A internalização da presença psíquica de um cuidador confiável se tornará um recurso que permitirá, com o tempo, que a criança enfrente situações difíceis – como a separação – com menos desorganização emocional", Alessandra Lessa, psicóloga e psicanalista
Nos livros vemos muitas formas de trazer este assunto à tona, daí a importância da bibliodiversidade também na hora de escolher quais histórias de separação contar às crianças. Por isso que pode fazer parte, também, dos acervos das escolas, colocando o literário no grupo dos pares, provocando uma sensibilização também em relação ao que o outro está passando, ou sua própria condição. Na literatura ilustrada brasileira recente, há particularmente um livro que vem à mente de muitos leitores quando o assunto é esse.
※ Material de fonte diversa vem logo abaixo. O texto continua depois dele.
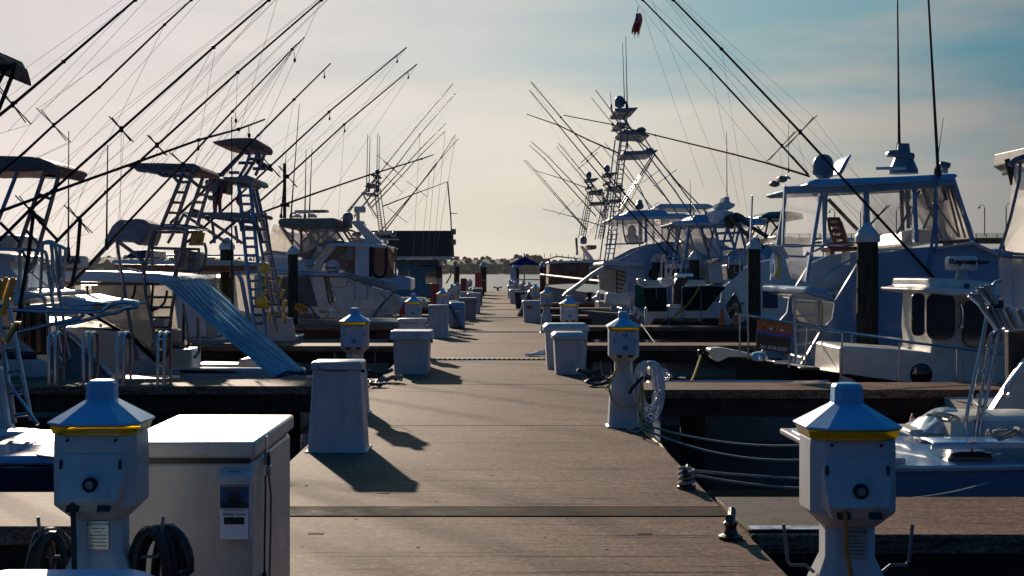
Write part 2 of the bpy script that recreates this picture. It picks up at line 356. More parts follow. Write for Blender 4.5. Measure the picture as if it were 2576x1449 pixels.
def sag(a, b, s, n=10): return [Vector(a).lerp(Vector(b), i/n)-Vector((0, 0, s*4*(i/n)*(1-i/n))) for i in range(n+1)]
def ladderpx(th, name, m, a, b, rungs, d, r, d2=None):
    q = M(); A = W3(a, d); B = W3(b, d2 or d); q.tube(A, r); q.tube(B, r)
    def at(P, z):
        for i in range(len(P)-1):
            z0, z1 = P[i].z, P[i+1].z
            if min(z0, z1)-1e-6 <= z <= max(z0, z1)+1e-6: return P[i].lerp(P[i+1], 0 if z0 == z1 else (z-z0)/(z1-z0))
        return min(P, key=lambda p: abs(p.z-z))
    lo = max(min(p.z for p in A), min(p.z for p in B)); hi = min(max(p.z for p in A), max(p.z for p in B))
    for i in range(rungs):
        z = lo+(hi-lo)*(i+.6)/rungs; q.tube([at(A, z), at(B, z)], r*.75, 6)
    return q.build(name, m, th)
def outrigger(th, pts, d, r=.024, spread=(), clips=(), d2=None, m='pole', lines=True, nat=None):
    """tapered pole with clip rings, spreader crosses and its halyards"""
    r *= .72; P = W3(pts, d)
    if d2: # lean outboard
        P = [w(p[0], p[1], d+(d2-d)*i/(len(pts)-1)) for i, p in enumerate(pts)]
    q = M(); L = sum((P[i+1]-P[i]).length for i in range(len(P)-1)); q.tube(P, r, 8, r1=r*.45)
    for i in range(1, len(P)-1): q.lathe(P[i], [(r*.5, -r), (r*1.15, -r*.7), (r*1.15, r*.7), (r*.5, r)], 8)
    o = q.build('outrigger', m, th)
    axis = (P[-1]-P[0]).normalized()
    for sx, sy, hl in spread:
        c = min((P[i].lerp(P[i+1], t/20) for i in range(len(P)-1) for t in range(21)), key=lambda p: (w(sx, sy, p.y)-p).length)
        nrm = Vector((-axis.z, 0, axis.x)).normalized(); s = M()
        for a, b in ((1, .35), (1, -.35)):
            v = (nrm*a+Vector((0, b, 0))).normalized()*hl; s.tube([c-v, c+v], r*.36, 6)
        s.lathe(c, [(r*.8, -r*1.6), (r*1.25, 0), (r*.8, r*1.6)], 8); s.build('spreader', m, o)
        if lines:
            s = M()
            for k in (-1, 1):
                e = c+(nrm+Vector((0, .35*k, 0))).normalized()*hl*k; s.tube([P[-1], e, P[0]], .0028, 3)
            s.build('halyard', 'line', o)
    for cx, cy in clips:
        c = w(cx, cy, P[0].y); s = M(); s.tube([c, c+Vector((.01, 0, -.09))], r*.25, 5); s.lathe(c+Vector((.01, 0, -.13)), [(.005, -.04), (.022, -.02), (.022, .02), (.005, .04)], 8); s.build('release_clip', m, o)
    return o
def antenna(th, a, b, d, r=.012, r1=.004, m='white'):
    A, B = w(*a, d), w(*b, d); q = M(); q.tube([A, A.lerp(B, .35), B], r, 7, r1=r1); q.lathe(A, [(r*1.8, -.06), (r*2, .0), (r*1.4, .12)], 8)
    return q.build('antenna', m, th)
def dome(th, cx, top_, bot, wd, d, name='satellite_dome', m='dome'):
    k = d/F; r = wd*k/2; h = (bot-top_)*k; c = w(cx, bot, d)
    prof = [(r*.55, -h*.08), (r*.8, 0), (r*.96, h*.06), (r, h*.25), (r, h*.5), (r*.94, h*.68), (r*.78, h*.84), (r*.5, h*.95), (r*.2, h*.995), (.002, h)]
    return M().lathe(c, prof, 20).build(name, m, th)
def radar_dome(th, x0, x1, y0, y1, d, label=None, ty=None, post=None):
    k = d/F; r = (x1-x0)*k/2; h = (y1-y0)*k; c = w((x0+x1)/2, y1, d)
    o = M().lathe(c, [(r*.8, 0), (r*.97, h*.1), (r, h*.45), (r, h*.55), (r*.98, h*.85), (r*.85, h), (.002, h*1.02)], 24).build('radar', 'white', th)
    if post: M().lathe(w((x0+x1)/2, post, d), [(.13, 0), (.09, .03), (.07, (post-y1)*k)], 12).build('radar_mount', 'white', th)
    if label: text(label, h*.55, (c.x+r*.15, c.y-r*1.0, c.z+h*.6), 'ink', o, ext=r*.08, sx=1.15, bold=.002)
    return o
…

Lá e aqui (Pequena Zahar, 2015), de autoria de Odilon Moraes e Carolina Moreyra, é uma referência na temática. A história do livro é contada em primeira pessoa pela voz de uma criança que se adapta a uma nova dinâmica quando os pais decidem seguir rumos diferentes: “um dia, nossa casa virou duas”, diz a personagem. Sem subestimar a capacidade de elaboração emocional da criança, o livro apresenta as duas casas e suas singularidades, priorizando os aspectos positivos da mudança.
Lessa explica que, conforme acontece no livro, “a postura dos pais diante da separação é fundamental para a criança compreender que o que vai mudar é a configuração da família, mas que a criança não deixará de ter a sua família”.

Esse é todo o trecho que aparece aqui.